A fundamental part of our workload is following what teams are doing, identifying successful (or unsuccessful) practices, understanding why things happen this or that way or simply detecting potential risks. All of these duties imply a continuous involvement in the daily activity of teams. This is time consuming and must be strategically planned depending on goals. In our case, there are more teams than QA members, thus priorities must be regularly established.

Acting as a simple observer in, for instance, a sprint retrospective, means that anyone else in the room need to fully trust you and understand what your role is. Any suspicion of QA engineers seen as judges or validators is a threat that we have to prevent from happening, as it might result in reducing transparency and therefore restrain observation. On the other hand, interpersonal skills such as empathy, active listening, patience and flexibility are facilitators for a healthy continuous watching. Finally, as we noted at Mercadona Tech, a deep-rooted culture of continuous improvement and blamelessness is the best catalyst for a successful observation.

Monitoring

When you work in a data-driven organisation, the first thing you need to support your arguments is obviously data. A full trace of anything going wrong is essential, whether it is a bug in production or a team struggling to complete their sprints. It is only from shared data that debates must start, reducing the risk of making assertions that can be influenced by biases or misconceptions.

Past data is relatively easy to collect but standardisation might require important efforts. For instance, much of the initial work was iteratively analysing and curating past incident records in order to understand where the more obvious pain came from and the reasons behind it. This was our baseline to define a first monitoring model that we continuously challenge and improve when gathering new incidents data.

A similar approach will have to be applied to other metrics, even if more qualitative. An example of them is the teams’ health status that we have started to measure through an adaptation of the Spotify’s Squad Health Check model. In short, once a quarter, we will obtain a self-perceived health map per team based on a green/yellow/red choice, as well as an improvement trend (up/equal/down) according to their previous status. This map provides us and management with a cross-team vision that helps to identify or confirm common pains.
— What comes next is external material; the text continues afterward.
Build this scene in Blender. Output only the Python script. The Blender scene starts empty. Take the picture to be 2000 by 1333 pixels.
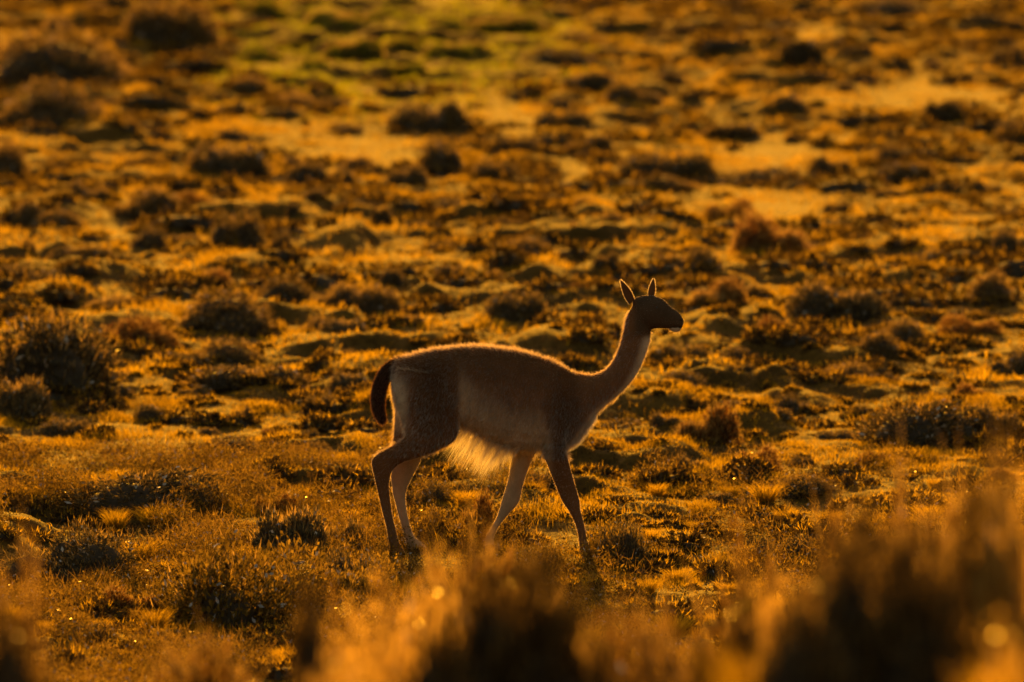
import bpy, math, random
import numpy as np
from mathutils import Vector
R = math.radians
random.seed(7)
RS = np.random.RandomState
sc = bpy.context.scene
col = sc.collection

# ------------------------------------------------------------------ camera
CAM = np.array([0.0, 0.0, 6.0])
ZC = 1.2645                                  # height of the optical axis where it passes the animal (60 m away)
pitch = math.atan((CAM[2] - ZC) / 60.0)
cd = bpy.data.cameras.new('camera')
cam = bpy.data.objects.new('camera', cd)
col.objects.link(cam)
cam.location = CAM
cam.rotation_euler = (R(90) - pitch, 0, 0)
cd.sensor_width = 36
cd.lens = 360
cd.clip_start = 0.5
cd.clip_end = 20000
cd.dof.use_dof = True
cd.dof.focus_distance = 59.3
cd.dof.aperture_fstop = 3.0
sc.camera = cam

# ------------------------------------------------------------------ light
SUN_EL, SUN_AZ = 11.0, -4.0                  # azimuth: degrees to the right of the view axis
w = bpy.data.worlds.new('World')
sc.world = w
w.use_nodes = True
nt = w.node_tree
bg = nt.nodes['Background']
sky = nt.nodes.new('ShaderNodeTexSky')
sky.sky_type = 'NISHITA'
sky.sun_disc = False
sky.sun_elevation = R(SUN_EL)
sky.sun_rotation = R(SUN_AZ)
sky.dust_density = 6.0
sky.air_density = 1.5
tint = nt.nodes.new('ShaderNodeMix')
tint.data_type = 'RGBA'
tint.blend_type = 'MULTIPLY'
tint.inputs['Factor'].default_value = 1.0
tint.inputs['B'].default_value = (1.0, 0.75, 0.50, 1)
nt.links.new(sky.outputs[0], tint.inputs['A'])
nt.links.new(tint.outputs['Result'], bg.inputs['Color'])
bg.inputs['Strength'].default_value = 0.068

ld = bpy.data.lights.new('sun', 'SUN')
ld.energy = 5.0
ld.angle = R(0.5)
ld.color = (1.0, 0.405, 0.015)
sun = bpy.data.objects.new('sun', ld)
col.objects.link(sun)
sdir = Vector((math.sin(R(SUN_AZ)) * math.cos(R(SUN_EL)), math.cos(R(SUN_AZ)) * math.cos(R(SUN_EL)), math.sin(R(SUN_EL))))
sun.rotation_euler = sdir.to_track_quat('Z', 'Y').to_euler()
sun.location = (0, 0, 40)

sc.view_settings.view_transform = 'Standard'
sc.view_settings.look = 'None'
sc.view_settings.gamma = 1
sc.view_settings.exposure = 1.5
sc.render.engine = 'CYCLES'
sc.cycles.max_bounces = 6
sc.cycles.diffuse_bounces = 3
sc.cycles.transmission_bounces = 4
sc.cycles.transparent_max_bounces = 20
sc.cycles.use_denoising = True
sc.cycles.sample_clamp_indirect = 3.0
sc.cycles.sample_clamp_direct = 14.0

# ------------------------------------------------------------------ helpers
def tag(o, label=None, cat=None, group=None, kind=None):
    if label: o['label'] = label
    if cat: o['category'] = cat
    if group: o['group'] = group
    if kind: o['kind'] = kind
    return o

def link(o, parent=None):
    col.objects.link(o)
    if parent: o.parent = parent
    return o

def empty(name, loc=(0, 0, 0)):
    o = bpy.data.objects.new(name, None)
    o.empty_display_size = 0.1
    o.location = loc
    return link(o)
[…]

Furthermore, as our teams are self-managed, this is a powerful framework for supporting their own continuous improvement process.
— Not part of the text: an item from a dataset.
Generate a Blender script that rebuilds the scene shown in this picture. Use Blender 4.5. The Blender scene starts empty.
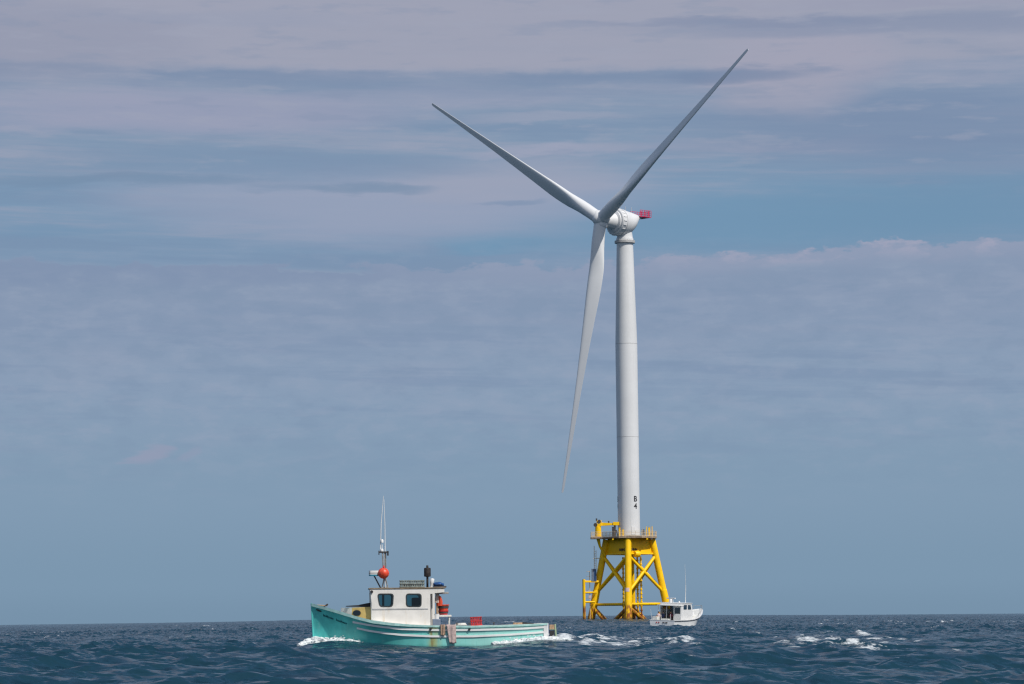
import bpy, bmesh, math, random
import numpy as np
from mathutils import Vector, Matrix

random.seed(7)
RNG = np.random.RandomState(11)
SC = bpy.context.scene
COL = SC.collection
R = math.radians

def lin(c):
    return tuple((v / 255 / 12.92) if v / 255 <= 0.04045 else ((v / 255 + 0.055) / 1.055) ** 2.4 for v in c)

# ------------------------------------------------------------------ camera
FPX = 3000.0
CAM_H = 1.5
PITCH = math.atan(276.5 / FPX)
ROLL = R(0.6377)
cd = bpy.data.cameras.new('camera')
cam = bpy.data.objects.new('camera', cd)
COL.objects.link(cam)
SC.camera = cam
cd.sensor_width = 36.0
cd.lens = 36.0 * FPX / 1024.0
cd.clip_start = 0.5
cd.clip_end = 60000
fw = Vector((0, math.cos(PITCH), math.sin(PITCH)))
up0 = Vector((0, -math.sin(PITCH), math.cos(PITCH)))
rt0 = Vector((1, 0, 0))
rt = rt0 * math.cos(ROLL) - up0 * math.sin(ROLL)
up = up0 * math.cos(ROLL) + rt0 * math.sin(ROLL)
mw = Matrix((rt, up, -fw)).transposed().to_4x4()
mw.translation = (0, 0, CAM_H)
cam.matrix_world = mw

def at(px, py, Y):
    d = fw + rt * ((px - 512) / FPX) + up * ((342 - py) / FPX)
    return Vector((0, 0, CAM_H)) + d * (Y / d.y)

# ------------------------------------------------------------------ light, sky, exposure
SUN_AZ, SUN_EL = R(46), R(49)      # azimuth to the right of the direction behind the camera
sunvec = Vector((math.sin(SUN_AZ) * math.cos(SUN_EL), -math.cos(SUN_AZ) * math.cos(SUN_EL), math.sin(SUN_EL)))
sl = bpy.data.lights.new('sun', 'SUN')
sl.energy = 4.1
sl.angle = R(0.5)
sl.color = (1.0, 0.95, 0.88)
so = bpy.data.objects.new('sun', sl)
so.rotation_euler = sunvec.to_track_quat('Z', 'Y').to_euler()
so.location = (0, 0, 60)
COL.objects.link(so)

SC.view_settings.view_transform = 'Standard'
SC.view_settings.look = 'None'
SC.view_settings.exposure = 0.0
SC.view_settings.gamma = 1.0
SC.view_settings.use_curve_mapping = False
SC.cycles.max_bounces = 6
SC.cycles.transparent_max_bounces = 8
SC.cycles.sample_clamp_indirect = 4.0
SC.cycles.filter_width = 1.3

class G:
    """small wrapper that writes math as shader nodes"""
    def __init__(s, nt):
        s.nt = nt
    def node(s, t, **kw):
        n = s.nt.nodes.new(t)
        for k, v in kw.items():
            setattr(n, k, v)
        return n
    def put(s, sock, v):
        if isinstance(v, bpy.types.NodeSocket):
            s.nt.links.new(v, sock)
        else:
            sock.default_value = v
    def m(s, op, a, b=None, c=None, clamp=False):
        n = s.node('ShaderNodeMath', operation=op, use_clamp=clamp)
        s.put(n.inputs[0], a)
        if b is not None: s.put(n.inputs[1], b)
        if c is not None: s.put(n.inputs[2], c)
        return n.outputs[0]
    def add(s, a, b): return s.m('ADD', a, b)
    def sub(s, a, b): return s.m('SUBTRACT', a, b)
    def mul(s, a, b): return s.m('MULTIPLY', a, b)
    def step(s, v, lo, hi, o0=0.0, o1=1.0):
        n = s.node('ShaderNodeMapRange', interpolation_type='SMOOTHSTEP', clamp=True)
        for i, x in enumerate((v, lo, hi, o0, o1)): s.put(n.inputs[i], x)
        return n.outputs[0]
    def vec(s, x, y, z=0.0):
        n = s.node('ShaderNodeCombineXYZ')
        s.put(n.inputs[0], x); s.put(n.inputs[1], y); s.put(n.inputs[2], z)
        return n.outputs[0]
    def noise(s, vec, scale=1.0, detail=4.0, rough=0.5, dist=0.0):
        n = s.node('ShaderNodeTexNoise')
        if vec is not None: s.put(n.inputs['Vector'], vec)
        n.inputs['Scale'].default_value = scale
        n.inputs['Detail'].default_value = detail
        n.inputs['Roughness'].default_value = rough
        n.inputs['Distortion'].default_value = dist
        return n.outputs['Fac']
    def mix(s, fac, a, b, mode='MIX'):
        n = s.node('ShaderNodeMix', data_type='RGBA', blend_type=mode)
        s.put(n.inputs['Factor'], fac)
        for sock, v in ((n.inputs['A'], a), (n.inputs['B'], b)):
            pass
        ia = [i for i in n.inputs if i.name == 'A' and i.type == 'RGBA'][0]
        ib = [i for i in n.inputs if i.name == 'B' and i.type == 'RGBA'][0]
        s.put(ia, a if isinstance(a, bpy.types.NodeSocket) else (*a[:3], 1))
        s.put(ib, b if isinstance(b, bpy.types.NodeSocket) else (*b[:3], 1))
        return [o for o in n.outputs if o.type == 'RGBA'][0]
    def ramp(s, fac, stops, interp='EASE'):
        n = s.node('ShaderNodeValToRGB')
        cr = n.color_ramp
        cr.interpolation = interp
        while len(cr.elements) < len(stops): cr.elements.new(0.5)
        for e, (p, c) in zip(cr.elements, stops):
            e.position = p; e.color = (*c, 1)
        s.put(n.inputs[0], fac)
        return n.outputs[0]

def build_world():
    w = bpy.data.worlds.new('World')
    SC.world = w
    w.use_nodes = True
    nt = w.node_tree
    nt.nodes.clear()
    g = G(nt)
    out = g.node('ShaderNodeOutputWorld')
    bg = g.node('ShaderNodeBackground')
    STR = 0.1
    bg.inputs['Strength'].default_value = STR
    nt.links.new(bg.outputs[0], out.inputs['Surface'])
    sky = g.node('ShaderNodeTexSky')
    sky.sky_type = 'NISHITA'
    sky.sun_disc = False
    sky.sun_elevation = SUN_EL
    sky.sun_rotation = math.atan2(sunvec.x, sunvec.y)
    sky.air_density = 1.0; sky.dust_density = 1.5; sky.ozone_density = 1.5
    tc = g.node('ShaderNodeTexCoord')
    sp = g.node('ShaderNodeSeparateXYZ')
    nt.links.new(tc.outputs['Generated'], sp.inputs[0])
    # azimuth and elevation of the view direction in milliradians * 3
    az = g.mul(g.m('ARCTAN2', sp.outputs[0], sp.outputs[1]), 3000.0)
    el = g.mul(g.m('ARCSINE', sp.outputs[2]), 3000.0)
    def nz(sx, sy, seed, detail=5, rough=0.55, tilt=0.0):
        e2 = g.add(el, g.mul(az, tilt)) if tilt else el
        return g.noise(g.vec(g.m('DIVIDE', az, sx), g.m('DIVIDE', e2, sy), seed), 1.0, detail, rough)
    n1 = nz(230, 34, 3.1)
    n2 = nz(70, 13, 9.7, 6)
    n3 = nz(420, 80, 21.3, 3)
    n4 = nz(46, 20, 31.9, 6, 0.6)
    n5 = nz(300, 16, 41.2, 6, 0.6, 0.03)
    n6 = nz(170, 60, 53.0, 5, 0.55)
    c1 = g.sub(n1, 0.5); c2 = g.sub(n2, 0.5); c3 = g.sub(n3, 0.5); c4 = g.sub(n4, 0.5)
    ew = g.add(el, g.add(g.mul(c1, 34.0), g.mul(c2, 16.0)))
    aw = g.add(az, g.add(g.mul(c3, 260.0), g.mul(c2, 70.0)))
    def C(r, gg, b):
        l = lin((r, gg, b))
        return tuple(v / STR for v in l)
    H = 700.0
    base = g.ramp(g.m('DIVIDE', el, H, clamp=True), [
        (0.0, C(119, 146, 170)), (40 / H, C(124, 151, 175)), (130 / H, C(130, 155, 179)),
        (250 / H, C(138, 158, 183)), (330 / H, C(133, 153, 180)), (366 / H, C(126, 151, 179)), (420 / H, C(124, 152, 180)),
        (480 / H, C(131, 152, 178)), (560 / H, C(142, 154, 178)), (1.0, C(152, 160, 181))])
    col = base
    def over(mask, c, k):
        nonlocal col
        col = g.mix(g.mul(mask, k), col, C(*c))
    def patch(a0, e0, ra, re, c, k, soft=1.0, warp=True):
        da = g.m('DIVIDE', g.sub(aw if warp else az, a0), ra)
        de = g.m('DIVIDE', g.sub(ew if warp else el, e0), re)
        d = g.add(g.mul(da, da), g.mul(de, de))
        over(g.step(d, soft, 0.0), c, k)
    def streak(lo, hi, amt_mask, c, k, n=n5):
        over(g.mul(g.step(n, lo, hi), amt_mask), c, k)
    # fine streaks through the middle and upper sky
    hi_mask = g.step(el, 190.0, 420.0)
    streak(0.48, 0.68, hi_mask, (160, 164, 184), 0.45)
    streak(0.52, 0.36, hi_mask, (118, 142, 172), 0.45)
    low_mask = g.mul(g.step(el, 120.0, 260.0), g.step(el, 370.0, 330.0))
    streak(0.50, 0.66, low_mask, (148, 162, 185), 0.5, n6)
    streak(0.50, 0.34, low_mask, (121, 143, 173), 0.45, n5)
    # clear blue gap on the right, above the lower cloud bank
    patch(270, 392, 400, 44, (113, 149, 179), 0.9, 1.0)
    patch(460, 408, 260, 60, (112, 146, 176), 0.6, 1.0)
    patch(-20, 374, 90, 12, (112, 150, 180), 0.8)
    patch(-390, 388, 120, 10, (116, 148, 178), 0.5)
    # pale cloud, left of the turbine
    patch(-120, 415, 330, 50, (152, 162, 186), 0.85)
    patch(-30, 440, 190, 30, (156, 163, 184), 0.75)
    patch(-330, 505, 300, 30, (156, 160, 184), 0.75)
    patch(-60, 520, 210, 12, (150, 158, 182), 0.5)
    patch(-260, 455, 300, 22, (124, 147, 175), 0.6)
    # dark thin streaks
    patch(-330, 437, 130, 8, (116, 141, 169), 0.6)
    patch(-180, 430, 90, 7, (116, 141, 169), 0.65)
    patch(-450, 437, 120, 9, (118, 142, 170), 0.5)
    patch(-20, 416, 50, 5, (122, 144, 174), 0.6)
    # light thin streaks
    patch(60, 502, 130, 6, (156, 163, 184), 0.6)
    patch(40, 466, 120, 7, (158, 164, 186), 0.8)
    patch(230, 466, 170, 10, (146, 156, 180), 0.6)
    # grey sheet on the right
    patch(430, 480, 300, 60, (122, 140, 170), 0.6)
    # upper sheet: sharp dark lower front at about 10.4 degrees, pale pinkish above
    front = g.add(g.add(g.step(az, -130.0, -480.0, 541.0, 552.0), g.mul(c1, 20.0)), g.add(g.add(g.mul(c4, 13.0), g.mul(c2, 8.0)), g.mul(c3, 26.0)))
    dd = g.sub(el, front)
    above = g.step(dd, -3.0, 9.0)
    over(g.mul(g.step(dd, -26.0, -1.0), g.mul(g.step(dd, 4.0, -1.0), g.mul(g.step(n6, 0.30, 0.62, 0.35, 1.0), g.step(az, 420.0, 300.0)))), (122, 141, 170), 0.7)
    over(g.mul(above, g.step(az, 560.0, 200.0, 0.75, 1.0)), (160, 163, 181), 0.85)
    patch(-480, 575, 200, 50, (146, 152, 174), 0.6)
    patch(310, 545, 130, 60, (162, 163, 182), 0.85)
    patch(240, 538, 110, 10, (118, 136, 166), 0.7)
    patch(400, 584, 330, 17, (134, 146, 172), 0.7)
    patch(250, 590, 220, 7, (134, 145, 171), 0.7)
    patch(430, 608, 240, 9, (152, 156, 178), 0.6)
    patch(-300, 600, 230, 14, (150, 158, 180), 0.5)
    # lower cloud bank with a lumpy top edge at about 6.8 degrees
    edge = g.add(g.add(353.0, g.mul(c3, 44.0)), g.add(g.add(g.mul(c4, 40.0), g.mul(c2, 12.0)), g.mul(c1, 12.0)))
    edge = g.add(edge, g.mul(g.step(az, 60.0, 420.0), 10.0))
    de = g.sub(el, edge)
    inside = g.step(de, 2.0, -2.5)
    rim = g.mul(inside, g.step(de, -26.0, -1.0))
    body = g.mul(inside, g.step(de, -150.0, -10.0))
    over(body, (135, 152, 178), 0.85)
    puff = g.mul(g.step(el, 90.0, 220.0), g.step(el, 390.0, 330.0))
    over(g.mul(puff, g.step(n4, 0.50, 0.66)), (152, 165, 187), 0.30)
    over(g.mul(puff, g.step(n4, 0.50, 0.36)), (124, 146, 173), 0.30)
    over(g.mul(puff, g.step(n2, 0.52, 0.68)), (150, 163, 186), 0.28)
    over(g.mul(rim, g.step(az, -500.0, 380.0, 0.15, 1.0)), (152, 160, 184), 0.55)
    over(g.mul(g.mul(rim, g.step(n4, 0.47, 0.62)), g.step(az, 60.0, 330.0)), (166, 167, 188), 0.8)
    over(g.mul(g.mul(inside, g.step(de, -30.0, -6.0)), g.step(az, 0.0, -200.0)), (124, 143, 173), 0.5)
    over(g.mul(g.step(el, 400.0, 470.0), g.step(n2, 0.53, 0.70)), (160, 165, 184), 0.35)
    over(g.mul(g.step(el, 400.0, 470.0), g.step(n2, 0.47, 0.32)), (126, 144, 172), 0.25)
    # small pink tufts low on the left
    patch(-380, 168, 24, 17, (152, 156, 180), 0.6)
    patch(-328, 168, 18, 10, (146, 155, 180), 0.45)
    # toward the zenith the broken sheet thins to open sky
    # above the sheet the sky opens to deeper blue
    over(g.step(el, 636.0, 960.0), (84, 122, 166), 0.92)
    over(g.step(el, 1300.0, 2600.0), (62, 98, 158), 0.8)
    over(g.mul(g.step(el, 900.0, 1300.0), g.step(n3, 0.52, 0.7)), (150, 160, 180), 0.5)
    # bright broken cloud added overhead and behind the viewer for ambient light
    over(g.step(el, 2300.0, 3600.0), (206, 210, 216), 0.85)
    over(g.mul(g.step(sp.outputs[1], -0.05, -0.5), g.step(el, 300.0, 900.0)), (190, 198, 210), 0.8)
    k = g.step(sp.outputs[2], 0.30, 0.75, 1.0, 0.55)
    fin = g.mix(k, sky.outputs[0], col)
    nt.links.new(fin, bg.inputs['Color'])
    w.cycles.sampling_method = 'MANUAL'
    w.cycles.sample_map_resolution = 512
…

As quality is not a standard, we will have to find metrics that help us understand how we are performing. Our QA team will have to assist in achieving this goal by ensuring a scalable and trustworthy quality monitoring system.

Conclusion

From our perspective, there is no one single way of implementing quality assistance as it is heavily dependent on context (people’s skills and background, pre-established culture and methodology, management support, organisation). Our approach is simply the one we think will work for us and it will be continuously challenged and iterated.

(Almost) without noticing, we are aligning our practices with the Seven Modern Testing Principles (Alan Page & Brent Jensen), which is a valuable somewhat checklist to periodically review our work.

As if it were in a constant feedback loop, observation and monitoring complement each other: on the one hand, we decide what to monitor by observing our teams and, on the other hand, metrics help us decide how to prioritise our observation efforts. Both constitute the core of our QA framework and will guide us on our decisions to help teams achieve the highest levels of quality.